"Let no one cause me trouble, because I bear on my body the marks of Jesus." --New Testament, Galatians 6:17
The large Celtic cross tattooed on the small of Amy Bonde's back testifies to how she sees Jesus Christ as her "lover."
The Hebrew letters encircling the young Vancouver woman's ornate cross are from the spiritually erotic Bible chapter, The Song of Solomon. They read "I am my beloved's, and he is mine."
The sentiment captures Bonde's desire to be in an intimate relationship with Jesus. The lanky 23-year-old, who wears bluejeans and black platform shoes, is one of a growing subculture of evangelical Christians who are flouting their religion's straight-laced past and adorning their bodies with permanent religious tattoos.
In a room at Vineyard Christian Fellowship in Langley -- which shakes on Friday nights with free-spirited rock-gospel music and about 150 young people speaking in the ecstatic language called glossolalia -- Peter Davyduck, a burly 24-year-old with a hedgehog haircut, shows the tattoo on his ankle.
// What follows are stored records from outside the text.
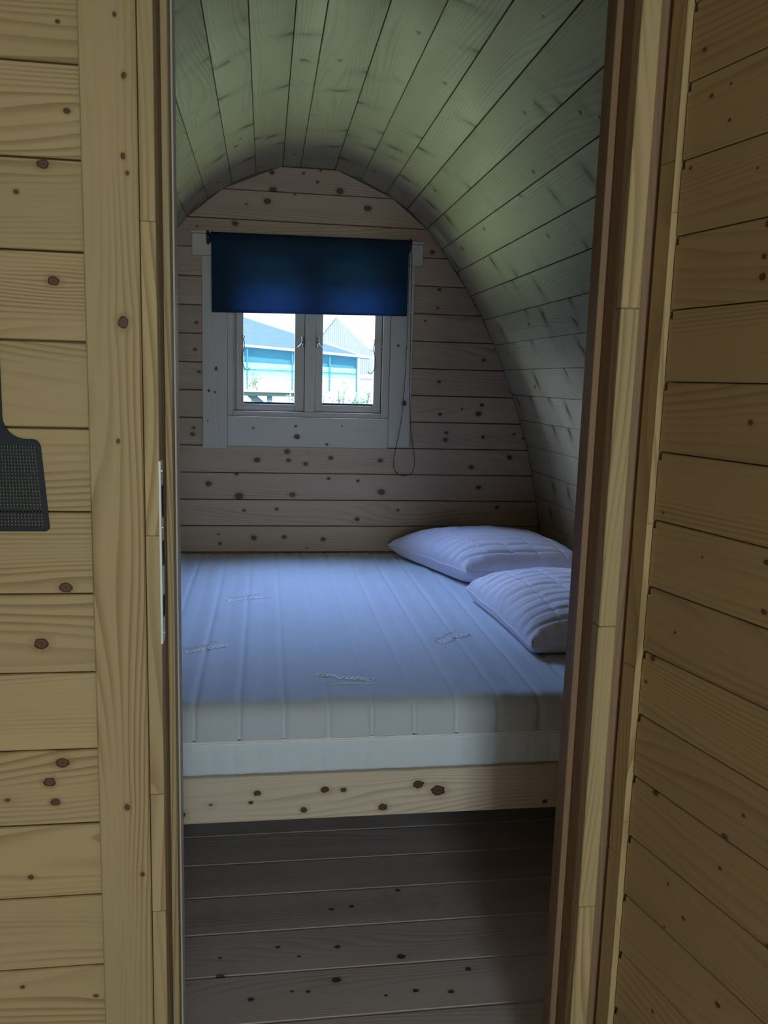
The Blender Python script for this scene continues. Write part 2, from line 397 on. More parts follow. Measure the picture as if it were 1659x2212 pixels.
K_PART = [(-0.265, 1.741, 0.0024), (-0.257, 1.634, 0.0036), (-0.289, 1.567, 0.006), (-0.324, 1.53, 0.003), (-0.281, 1.419, 0.0062), (-0.278, 0.998, 0.0072), (-0.314, 0.916, 0.0079), (-0.291, 0.734, 0.0075), (-0.31, 0.705, 0.0068), (-0.303, 0.673, 0.0055), (-0.342, 0.555, 0.0034), (-0.254, 0.35, 0.0029), (-0.361, 0.374, 0.0028)]
K_CAS = [(-0.189, 1.367, 0.0068), (-0.182, 1.677, 0.003), (-0.185, 1.579, 0.003), (-0.18, 1.558, 0.0024), (-0.192, 1.749, 0.0023), (-0.199, 1.208, 0.0025), (-0.198, 0.67, 0.0041), (-0.178, 0.561, 0.0028)]
K_BACK = [(0.022, 2.13, 0.0076), (0.151, 2.134, 0.0048), (0.209, 2.103, 0.0048), (0.221, 2.149, 0.0038), (0.027, 2.063, 0.0114), (0.303, 2.073, 0.0116), (0.116, 2.05, 0.0038), (0.004, 2.016, 0.0114), (-0.081, 2.0, 0.0038), (0.421, 2.011, 0.0117), (-0.127, 1.921, 0.0095), (-0.281, 1.901, 0.0038), (0.703, 1.847, 0.0079), (0.741, 1.693, 0.006), (0.736, 1.617, 0.004), (0.683, 1.56, 0.004), (0.095, 0.984, 0.01), (-0.034, 0.946, 0.01), (-0.261, 0.957, 0.0059), (0.033, 0.977, 0.004), (0.101, 0.946, 0.008), (0.175, 0.932, 0.0081), (0.284, 0.96, 0.0081), (0.503, 0.951, 0.0082), (0.618, 0.983, 0.0051), (-0.121, 0.884, 0.006), (0.277, 0.869, 0.0061), (0.406, 0.86, 0.0061), (0.11, 0.85, 0.004), (-0.24, 0.841, 0.01), (-0.111, 0.788, 0.014), (0.119, 0.796, 0.0101), (-0.089, 0.725, 0.006), (0.051, 0.732, 0.0061), (0.511, 0.811, 0.0123), (0.406, 0.688, 0.0082), (-0.047, 0.604, 0.0101), (0.086, 0.608, 0.0082), (0.257, 0.598, 0.0082), (-0.192, 0.579, 0.0061), (-0.198, 0.62, 0.004), (0.95, 1.401, 0.0061), (0.754, 1.301, 0.0061), (0.951, 1.204, 0.0062), (0.938, 1.165, 0.0103), (0.863, 1.186, 0.0041), (0.764, 1.16, 0.0061), (0.796, 1.079, 0.0062), (0.793, 1.048, 0.0082), (0.964, 1.063, 0.0062), (1.106, 1.078, 0.0052), (1.15, 1.06, 0.0052), (0.729, 0.954, 0.0062), (1.09, 0.974, 0.0083), (0.915, 0.927, 0.0083), (0.955, 0.836, 0.0084), (1.154, 0.827, 0.0053), (1.044, 0.745, 0.0063), (0.588, 0.73, 0.0052), (1.002, 0.891, 0.0063), (-0.292, 1.407, 0.0058), (-0.286, 1.517, 0.0058), (-0.276, 1.315, 0.0058), (-0.301, 1.08, 0.0059), (-0.305, 1.053, 0.0079)]
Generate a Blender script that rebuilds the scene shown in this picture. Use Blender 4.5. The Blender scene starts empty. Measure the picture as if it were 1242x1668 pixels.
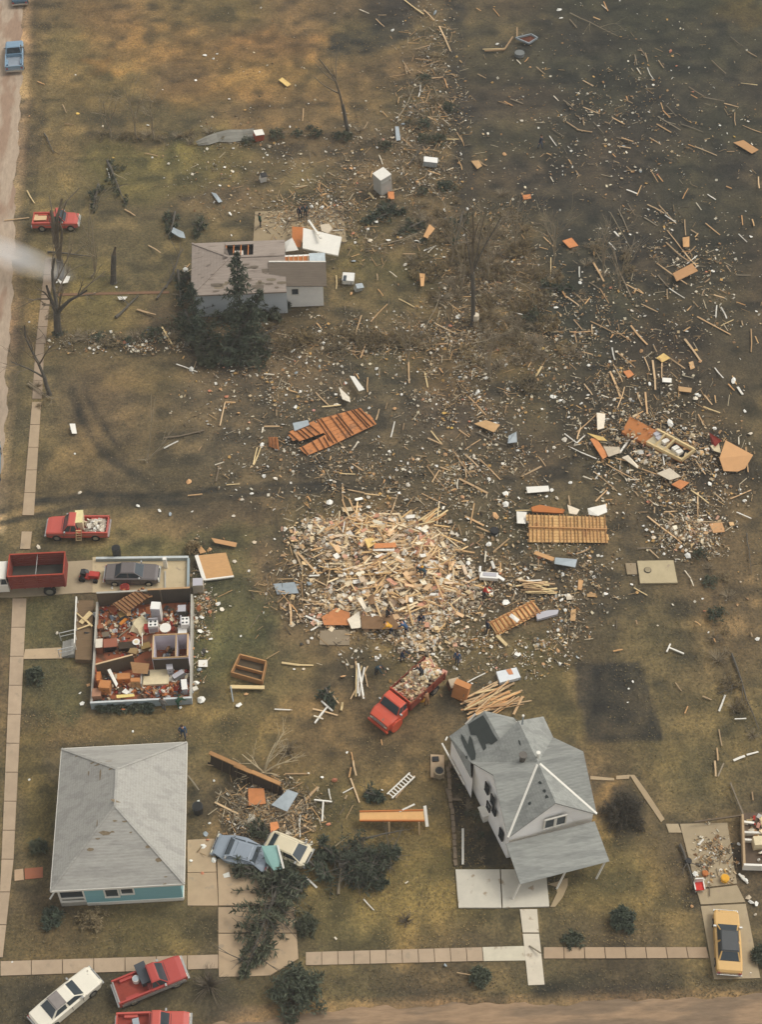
import bpy, math, random
import numpy as np
from mathutils import Vector, Matrix, Euler
rad = math.radians
rnd = random.Random(7)
SC = bpy.context.scene
COL = SC.collection

# ---------------------------------------------------------------- camera, world, sun, exposure
PITCH, YAW, CAM_H, FOC = rad(50), rad(3.5), 103.0, 2600.0      # focal length in photo pixels (1242 x 1668)
ADDED_HAZE = 0.0003
PW, PH = 1242.0, 1668.0
cd = bpy.data.cameras.new('camera')
cam = bpy.data.objects.new('camera', cd); COL.objects.link(cam)
cam.location = (0, 0, CAM_H)
cam.rotation_euler = (rad(90) - PITCH, 0, -YAW)
cd.sensor_fit = 'VERTICAL'; cd.sensor_height = 36; cd.lens = FOC / PH * 36
cd.clip_start = 1; cd.clip_end = 5000
SC.camera = cam

SUN_EL, SUN_AZ = rad(54), rad(68)          # azimuth clockwise from +Y: the sun stands behind and to the right
wd = bpy.data.worlds.new('World'); SC.world = wd; wd.use_nodes = True
nt = wd.node_tree; bg = nt.nodes['Background']
sky = nt.nodes.new('ShaderNodeTexSky'); sky.sky_type = 'NISHITA'; sky.sun_disc = False
sky.sun_elevation = SUN_EL; sky.sun_rotation = SUN_AZ; sky.dust_density = 4.0; sky.air_density = 1.2
hs = nt.nodes.new('ShaderNodeHueSaturation'); hs.inputs['Saturation'].default_value = 0.12   # overcast: nearly colourless sky
nt.links.new(sky.outputs[0], hs.inputs['Color']); nt.links.new(hs.outputs[0], bg.inputs['Color'])
bg.inputs['Strength'].default_value = 0.165
sl = bpy.data.lights.new('sun', 'SUN'); sl.energy = .85; sl.angle = rad(18); sl.color = (1, .96, .84)
so = bpy.data.objects.new('sun', sl); COL.objects.link(so)
sd = Vector((math.sin(SUN_AZ) * math.cos(SUN_EL), math.cos(SUN_AZ) * math.cos(SUN_EL), math.sin(SUN_EL)))
so.rotation_euler = sd.to_track_quat('Z', 'Y').to_euler()
vs = SC.view_settings; vs.view_transform = 'Standard'; vs.look = 'None'; vs.gamma = 1; vs.exposure = 0.0; SC.cycles.volume_bounces = 4

# ---------------------------------------------------------------- map: photo pixel -> place on the plane at height z
_fw = np.array([math.sin(YAW) * math.cos(PITCH), math.cos(YAW) * math.cos(PITCH), -math.sin(PITCH)])
_rt = np.array([math.cos(YAW), -math.sin(YAW), 0.0]); _up = np.cross(_rt, _fw)
def G(px, py, z=0.0):
    d = _fw * FOC + _rt * (px - PW / 2) + _up * (PH / 2 - py)
    t = (z - CAM_H) / d[2]
    p = d * t
    return Vector((p[0], p[1], z))
def to_map(x, y, z=0.0):
    d0 = x * _fw[0] + y * _fw[1] + (z - CAM_H) * _fw[2]
    r = x * _rt[0] + y * _rt[1]
    u = x * _up[0] + y * _up[1] + (z - CAM_H) * _up[2]
    return PW / 2 + FOC * r / d0, PH / 2 - FOC * u / d0

# ---------------------------------------------------------------- objects and properties
def link(name, data):
    o = bpy.data.objects.new(name, data); COL.objects.link(o); return o
def thing(name, label, cat, loc=(0, 0, 0), rotz=0.0, group=None):
    o = link(name, None); o.location = loc; o.rotation_euler = (0, 0, rotz); o.empty_display_size = .2
    o['label'] = label; o['category'] = cat
    if group: o['group'] = group
    PLACES.append((label, o)); return o
def tag(o, label, cat, group=None):
    o['label'] = label; o['category'] = cat
    if group: o['group'] = group
    return o
PLACES = []
class MB:
    """collects faces for one mesh"""
    def __init__(s): s.v = []; s.f = []; s.m = []; s.c = []
    def face(s, pts, m=0, c=(1, 1, 1)):
        b = len(s.v); s.v += [tuple(p) for p in pts]; s.f.append(tuple(range(b, b + len(pts)))); s.m.append(m); s.c.append(c)
    def hull(s, bot, top, m=0, c=(1, 1, 1), caps=True):
        """prism between two loops (counter-clockwise seen from above)"""
        b = len(s.v); n = len(bot); s.v += [tuple(p) for p in bot] + [tuple(p) for p in top]
        for i in range(n):
            j = (i + 1) % n; s.f.append((b + i, b + j, b + n + j, b + n + i)); s.m.append(m); s.c.append(c)
        if caps:
            s.f.append(tuple(b + n + i for i in range(n))); s.m.append(m); s.c.append(c)
            s.f.append(tuple(b + n - 1 - i for i in range(n))); s.m.append(m); s.c.append(c)
    def box(s, c, sz, rot=None, m=0, col=(1, 1, 1)):
        hx, hy, hz = sz[0] / 2, sz[1] / 2, sz[2] / 2
        P = [Vector(p) for p in ((-hx, -hy, -hz), (hx, -hy, -hz), (hx, hy, -hz), (-hx, hy, -hz), (-hx, -hy, hz), (hx, -hy, hz), (hx, hy, hz), (-hx, hy, hz))]
        if rot is not None:
            R = rot if isinstance(rot, Matrix) else Matrix.Rotation(rot, 3, 'Z')
            P = [R @ p for p in P]
        C = Vector(c); P = [p + C for p in P]
        s.hull(P[:4], P[4:], m, col)
    def bar(s, a, b, w, h, m=0, col=(1, 1, 1), roll=0.0):
        a = Vector(a); b = Vector(b); d = b - a; L = d.length
        if L < 1e-5: return
        q = d.to_track_quat('X', 'Z').to_matrix() @ Matrix.Rotation(roll, 3, 'X')
        s.box((a + b) / 2, (L, w, h), q, m, col)
    def tube(s, pts, rs, n=6, m=0, col=(1, 1, 1), cap=True):
        rings = []
        for i, p in enumerate(pts):
            p = Vector(p)
            d = (Vector(pts[min(i + 1, len(pts) - 1)]) - Vector(pts[max(i - 1, 0)])).normalized()
            if d.length < 1e-6: d = Vector((0, 0, 1))
            x = d.orthogonal().normalized() if i == 0 else (px_ - d * px_.dot(d)).normalized()
            px_ = x; y = d.cross(x); r = rs[i] if not isinstance(rs, (int, float)) else rs
            b = len(s.v)
            for k in range(n):
                a = 2 * math.pi * k / n; s.v.append(tuple(p + (x * math.cos(a) + y * math.sin(a)) * r))
            rings.append(b)
        for a, b in zip(rings, rings[1:]):
            for k in range(n):
                j = (k + 1) % n; s.f.append((a + k, a + j, b + j, b + k)); s.m.append(m); s.c.append(col)
        if cap:
            s.f.append(tuple(rings[-1] + k for k in range(n))); s.m.append(m); s.c.append(col)
            s.f.append(tuple(rings[0] + n - 1 - k for k in range(n))); s.m.append(m); s.c.append(col)
    def slab(s, pts, th, m=0, col=(1, 1, 1)):
        """a sheet of thickness th below a polygon given in any plane"""
        P = [Vector(p) for p in pts]
        nrm = Vector((0, 0, 0))
        for i in range(len(P)):
            nrm += (P[i] - P[0]).cross(P[(i + 1) % len(P)] - P[0])
        nrm.normalize()
        if nrm.z < -1e-6: P.reverse(); nrm = -nrm
        s.hull([p - nrm * th for p in P], P, m, col)
    def build(s, name, mats, parent=None, off=None, smooth=False, colour=False):
        me = bpy.data.meshes.new(name)
        v = s.v
        if off is not None:
            ox, oy, oz = off; v = [(x - ox, y - oy, z - oz) for x, y, z in v]
        me.from_pydata(v, [], s.f)
        if not isinstance(mats, (list, tuple)): mats = [mats]
        for k in mats: me.materials.append(k)
        if len(mats) > 1: me.polygons.foreach_set('material_index', s.m)
        if smooth: me.polygons.foreach_set('use_smooth', [True] * len(s.f))
        if colour:
            at = me.attributes.new('tint', 'FLOAT_COLOR', 'FACE')
            at.data.foreach_set('color', [q for c in s.c for q in (c[0], c[1], c[2], 1)])
        me.update()
        o = link(name, me)
        if parent is not None: o.parent = parent
        return o

# ---------------------------------------------------------------- materials
def lin(c):
    return tuple(((x / 255) / 12.92 if x / 255 <= .04045 else ((x / 255 + .055) / 1.055) ** 2.4) for x in c[:3])
_mats = {}
def mat(name, rgb, rough=.85, var=.18, scale=2.0, rand=0.0, bump=0.0, metal=0.0, attr=None, stretch=None, spots=None, double=None, course=0):
    """procedural surface: base colour broken up by two noises, an optional per-object variation, optional second colour in patches"""
    if name in _mats: return _mats[name]
    m = bpy.data.materials.new(name); m.use_nodes = True; _mats[name] = m
    n = m.node_tree.nodes; L = m.node_tree.links; b = n['Principled BSDF']
    b.inputs['Roughness'].default_value = rough; b.inputs['Metallic'].default_value = metal
    b.inputs['Specular IOR Level'].default_value = .3 if rough > .5 else .5
    tc = n.new('ShaderNodeTexCoord'); vec = tc.outputs['Object']
    if stretch:
        mp = n.new('ShaderNodeMapping'); mp.inputs['Scale'].default_value = stretch; L.new(vec, mp.inputs['Vector']); vec = mp.outputs[0]
    if attr:
        a = n.new('ShaderNodeAttribute'); a.attribute_name = attr; base = a.outputs['Color']
    else:
        c = n.new('ShaderNodeRGB'); c.outputs[0].default_value = (*lin(rgb), 1); base = c.outputs[0]
    if spots:       # (rgb, noise scale, threshold)
        nz = n.new('ShaderNodeTexNoise'); nz.inputs['Scale'].default_value = spots[1]; nz.inputs['Detail'].default_value = 5; L.new(vec, nz.inputs['Vector'])
        r = n.new('ShaderNodeValToRGB'); r.color_ramp.elements[0].position = spots[2]; r.color_ramp.elements[1].position = min(1, spots[2] + .08)
        L.new(nz.outputs['Fac'], r.inputs[0])
        mx = n.new('ShaderNodeMix'); mx.data_type = 'RGBA'; L.new(r.outputs[0], mx.inputs['Factor']); L.new(base, mx.inputs['A']); mx.inputs['B'].default_value = (*lin(spots[0]), 1)
        base = mx.outputs['Result']
    if double:      # second colour chosen per object
        oi = n.new('ShaderNodeObjectInfo'); mx = n.new('ShaderNodeMix'); mx.data_type = 'RGBA'
        L.new(oi.outputs['Random'], mx.inputs['Factor']); L.new(base, mx.inputs['A']); mx.inputs['B'].default_value = (*lin(double), 1); base = mx.outputs['Result']
    nz = n.new('ShaderNodeTexNoise'); nz.inputs['Scale'].default_value = scale; nz.inputs['Detail'].default_value = 6; nz.inputs['Roughness'].default_value = .7
    L.new(vec, nz.inputs['Vector'])
    mr = n.new('ShaderNodeMapRange'); mr.inputs['From Min'].default_value = .25; mr.inputs['From Max'].default_value = .75
    mr.inputs['To Min'].default_value = 1 - var; mr.inputs['To Max'].default_value = 1 + var; L.new(nz.outputs['Fac'], mr.inputs['Value'])
    fac = mr.outputs[0]
    if rand:
        oi = n.new('ShaderNodeObjectInfo'); mr2 = n.new('ShaderNodeMapRange'); mr2.inputs['To Min'].default_value = 1 - rand; mr2.inputs['To Max'].default_value = 1 + rand
        vo = n.new('ShaderNodeTexWhiteNoise'); vo.noise_dimensions = '1D'; L.new(oi.outputs['Random'], vo.inputs['W']); L.new(vo.outputs['Value'], mr2.inputs['Value'])
        mu = n.new('ShaderNodeMath'); mu.operation = 'MULTIPLY'; L.new(fac, mu.inputs[0]); L.new(mr2.outputs[0], mu.inputs[1]); fac = mu.outputs[0]
    if course:      # courses follow the height up the slope
        sx = n.new('ShaderNodeSeparateXYZ'); L.new(tc.outputs['Object'], sx.inputs[0]); k1 = n.new('ShaderNodeMath'); k1.operation = 'DIVIDE'; L.new(sx.outputs['Z'], k1.inputs[0]); k1.inputs[1].default_value = course
        k2 = n.new('ShaderNodeMath'); k2.operation = 'FRACT'; L.new(k1.outputs[0], k2.inputs[0]); k3 = n.new('ShaderNodeMapRange'); k3.inputs['To Min'].default_value = .92; k3.inputs['To Max'].default_value = 1.04; L.new(k2.outputs[0], k3.inputs['Value'])
        k4 = n.new('ShaderNodeMath'); k4.operation = 'MULTIPLY'; L.new(fac, k4.inputs[0]); L.new(k3.outputs[0], k4.inputs[1]); fac = k4.outputs[0]
    ml = n.new('ShaderNodeMix'); ml.data_type = 'RGBA'; ml.blend_type = 'MULTIPLY'; ml.inputs['Factor'].default_value = 1
    L.new(base, ml.inputs['A']); L.new(fac, ml.inputs['B']); L.new(ml.outputs['Result'], b.inputs['Base Color'])
    if bump:
        bp = n.new('ShaderNodeBump'); bp.inputs['Strength'].default_value = bump; bp.inputs['Distance'].default_value = .05
        L.new(nz.outputs['Fac'], bp.inputs['Height']); L.new(bp.outputs[0], b.inputs['Normal'])
    return m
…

It is a stylized version of the word "SIN."
To Davyduck, it is his way of reminding judgmental Christians that everyone is a sinner and should be accepted in spite of it. Christians, Davyduck says, don't have to live in guilt behind "white picket fences." They are freed by Jesus Christ, he says, to be creative, expressive human beings.
Davyduck endorses how young Christians are adorning their bodies with crosses, sacred hearts, portraits of Jesus, plus a host of blended sacred and profane images, such as "Warriors for Jesus" logos, or the Star Wars' character Yoda beside an image of Moses parting the Red Sea.